Monday, July 12, 2010

Gleanings from the Pastor's Perspective: Family Worship

The Pastor’s Perspective
“Family Worship”
Fist Published: July 2, 2002

A number of you have responded positively to the Sunday evening message on “the Family Altar” and so I offer something of a synopsis here. We said, to begin with, that our goal at First Presbyterian is for every family unit to become a discipleship group; for every husband and father to become an active, self-denying, spiritual leader in his home; for there to exist fifteen hundred family-based growth groups in our church family; and for family religion to be the fountain of healthy, robust, corporate worship, as well as worship in all of life.

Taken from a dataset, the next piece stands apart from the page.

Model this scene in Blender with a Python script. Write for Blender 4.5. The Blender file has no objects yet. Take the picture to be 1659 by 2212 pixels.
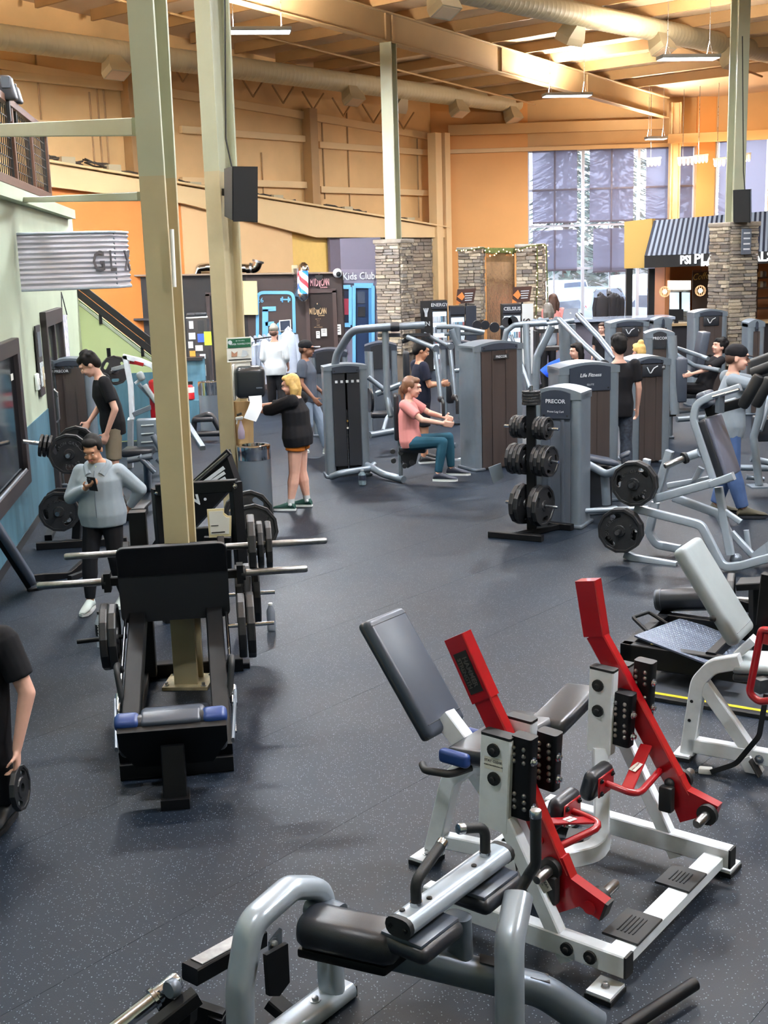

I argued that There are significant things that we can do as Christian parents to promote the spiritual health and growth of our covenant children based on Deuteronomy 6:4-9 "Hear, O Israel! The LORD is our God, the LORD is one! "You shall love the LORD your God with all your heart and with all your soul and with all your might. "These words, which I am commanding you today, shall be on your heart. You shall teach them diligently to your sons and shall talk of them when you sit in your house and when you walk by the way and when you lie down and when you rise up. "You shall bind them as a sign on your hand and they shall be as frontals on your forehead. "You shall write them on the doorposts of your house and on your gates.

Though salvation is of God, and though the Spirit works when and how and with whom He wishes, Christian parents have covenantal responsibilities toward their children which God is pleased to use as means of those covenant children’s spiritual birth and growth. Among those means are the following:

1. Consider the spiritual condition and needs of your children. Do you care more for their bodies than their souls?

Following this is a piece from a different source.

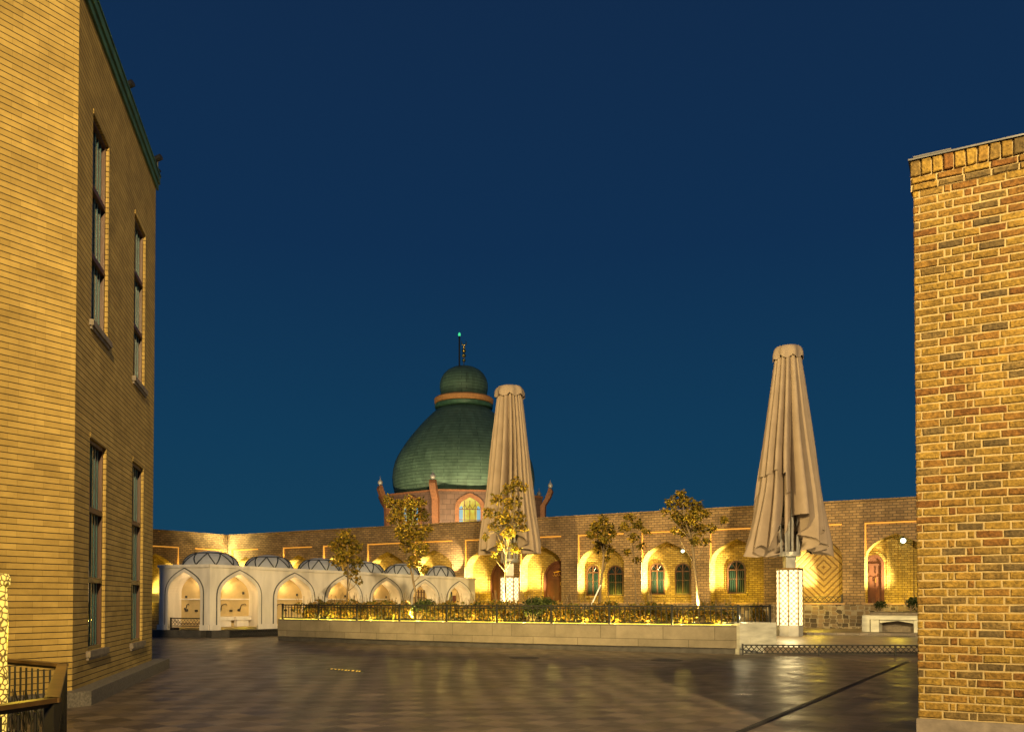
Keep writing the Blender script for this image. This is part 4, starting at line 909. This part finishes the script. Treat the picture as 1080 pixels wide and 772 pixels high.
# planter
pl0, pl1 = at(293.5, 672, 33.5), at(780, 690, 25.0)
mids = [(293.5, 33.5), (400, 30.6), (520, 28.4), (650, 26.5), (780, 25.0)]
path = [at(x, 660, y) for x, y in mids]; path = [Vector((p.x, p.y, 0)) for p in path]
BED = 6.5
pn = thing('planter', 'long raised travertine planter bed with shrubs and trees in the middle of the square', 'planter', path[0])
ztl, ztr = at(293.5, 652.8, 33.5).z, at(780, 659.2, 25.0).z; PT = (ztl+ztr)/2
back = [Vector((p.x+.25*BED, p.y+BED, 0)) for p in path]
def strip(z0, z1, inset, thick, extra=0):
    mb = MB(); n = len(path); a = [p+Vector((.0, inset, 0)) for p in path]; b = [p+Vector((0, inset+thick, 0)) for p in path]
    for i in range(n-1):
        for (p, q, r_, s_) in ((a[i], a[i+1], z0, z1),): mb.poly([(p.x, p.y, z0), (q.x, q.y, z0), (q.x, q.y, z1), (p.x, p.y, z1)])
        mb.poly([(a[i].x, a[i].y, z1), (a[i+1].x, a[i+1].y, z1), (b[i+1].x, b[i+1].y, z1), (b[i].x, b[i].y, z1)])
        mb.poly([(b[i+1].x, b[i+1].y, z0), (b[i].x, b[i].y, z0), (b[i].x, b[i].y, z1), (b[i+1].x, b[i+1].y, z1)])
    for i in (0, n-1): mb.poly([(a[i].x, a[i].y, z0), (b[i].x, b[i].y, z0), (b[i].x, b[i].y, z1), (a[i].x, a[i].y, z1)])
    return mb
strip(.17, PT, 0, .35).build('wall', M['travertine'], pn)
strip(0, .168, .05, .3).build('base_course', M['plinthstone'], pn)
mb = MB(); # side and back walls
for ring in ([path[0]+Vector((.02, .36, 0)), back[0]], [back[0], back[-1]], [back[-1], path[-1]+Vector((-.02, .36, 0))]):
    a, b = ring; u = (b-a).normalized(); n_ = Vector((-u.y, u.x, 0))*.15; mb.prism([((a-n_).x, (a-n_).y), ((b-n_).x, (b-n_).y), ((b+n_).x, (b+n_).y), ((a+n_).x, (a+n_).y)], 0, PT-.002)
mb.build('rear_wall', M['travertine'], pn)
mb = MB(); ss = [p+Vector((0, .34, 0)) for p in path]+back[::-1]; mb.poly([(p.x, p.y, PT-.06) for p in ss]); mb.build('soil', M['soil'], pn)
# LED strip just inside the wall top
ls = strip(PT+.004, PT+.016, .20, .05); tag(ls.build('led_strip', M['ledstrip']), 'thin yellow strip light along the planter top under the iron railing', 'strip light')
def along(t):
    seg = [(path[i+1]-path[i]).length for i in range(len(path)-1)]; T = t*sum(seg)
    for i, L_ in enumerate(seg):
        if T <= L_ or i == len(seg)-1: return path[i].lerp(path[i+1], T/L_), (path[i+1]-path[i]).normalized()
        T -= L_
TOTAL = sum((path[i+1]-path[i]).length for i in range(len(path)-1))
for i in range(17):
    p, u = along((i+.5)/17); lamp('strip_glow', 'POINT', (p.x, p.y+.52, PT+.03), 44.0, (1, .72, .13), .05, spec=.1)
# iron railing on the planter
rl = thing('iron_railing', 'long black ornamental iron railing on top of the planter wall', 'railing', path[0]+Vector((0, .1, PT)))
zr = at(299, 637, 33.5).z; RH = zr-PT
posts = [0.012+(1-.012)*k/9 for k in range(10)]
rail = MB()
for a, b in zip(posts, posts[1:]):
    p, u = along(a); q, u2 = along(b); p = p+Vector((0, .1, 0)); q = q+Vector((0, .1, 0)); fr = Frame(p, q); L_ = fr.len
    rail.fr = fr; rail.box((0, -.022, PT+RH-.045), (L_, .022, PT+RH)); rail.box((0, -.015, PT+RH*.82-.012), (L_, .015, PT+RH*.82+.012)); rail.box((0, -.018, PT+.05), (L_, .018, PT+.08))
    MB(fr).box((-.03, -.03, PT-.0), (.03, .03, PT+RH+.03)).build('post', M['iron'], rl)
    mb = MB(fr); n = int(L_/.16)
    for k in range(1, n):
        x = L_*k/n; mb.box((x-.010, -.010, PT+.08), (x+.010, .010, PT+RH-.045))
        if k % 2: mb.tube([(x, -.0, PT+.12), (x+.05, 0, PT+.2), (x, 0, PT+.28), (x-.05, 0, PT+.36), (x, 0, PT+.44)], .008, 4)
    mb.build('baluster_panel', M['iron'], rl)
rail.fr = fr; MB(fr).box((L_-.03, -.03, PT), (L_+.03, .03, PT+RH+.03)).build('post', M['iron'], rl)
rail.build('rail', M['iron'], rl)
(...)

2. Use the covenant baptism of your children as an occasion to call them to faith.

3. Instruct your children in the great issues of salvation. Talk with them about the content of sermons. Ask them about Scriptures that they have memorized in SS. See how far they understand. Know their souls.

4. Correct and restrain your children from that which is prejudicial to their spiritual vitality. Display sweet but firm parental authority. Do not indulge them or allow them to trample you. They should “fear you with delight.” Challenge straying teenagers. Don’t be cute with them about their sin.

5. Challenge your children to embrace the covenant. Exhort them in the things of the Lord. See 1 Chronicles 28:9; 1 John 3:23. Plunder the Scriptures for charges and challenges, exhortations and spiritual commands for your children.

6. Be a disciple yourself. Love God. “You have to be a disciple to disciple.” See Psalm 34:1, 4, 11. Along with this, Be an example in your life, priorities and choices. Your children will see what is important to you. Is God important to you?, his worship?, the Lord’s Day?, the Bible?, the Christian life? Or is your life taken up with trivialities, secular labor, and the pursuit of pleasure or just escape from pain? Your children will see what is really important to you and it will either definitively contradict or confirm your words (and to a certain extent, my words) to them.

7. Pray for your children. For their salvation, for their spiritual growth, for their future spouses. Pray with them, as well as for them.


Then we suggested five simple and practical ways to promote family religion in your household.

1. Sit together at church. Go to church every week (even vacation), fifty-two weeks a year, year after year, and sit together. The family ought to be together in the worship of the Lord. Kids can get with their friends after the services, but in church, the family ought to be prime. The power of the ordinary means of grace should not be underestimated.

2. Work to have a Lord’s Day. Live as if Sunday is the Lord’s not yours. View it as the “market day of the soul.”

3. Attend evening worship. If we believe the whole day is the Lord’s day, then it ought to be framed with worship. I have never known a family that was faithful in Sunday evening attendance, that, when the great crises of life came, did not weather the storm and walk in faith and persevere.

4. Memorize the catechisms. It is a proven method. It is simple. It is content rich. It teaches the language of Zion. It increases memory ability and capacity for conceptual thinking.

5. Worship together as a family at home. Praise, pray and read the Bible together as a family at home. If you are looking for resources for family worship, take a look at Jerry Marcellino’s Rediscovering the Lost Treasure of Family Worship; Terry Johnson’s The Family Worship Book; and Cotton Mather’s A Family Well-Ordered.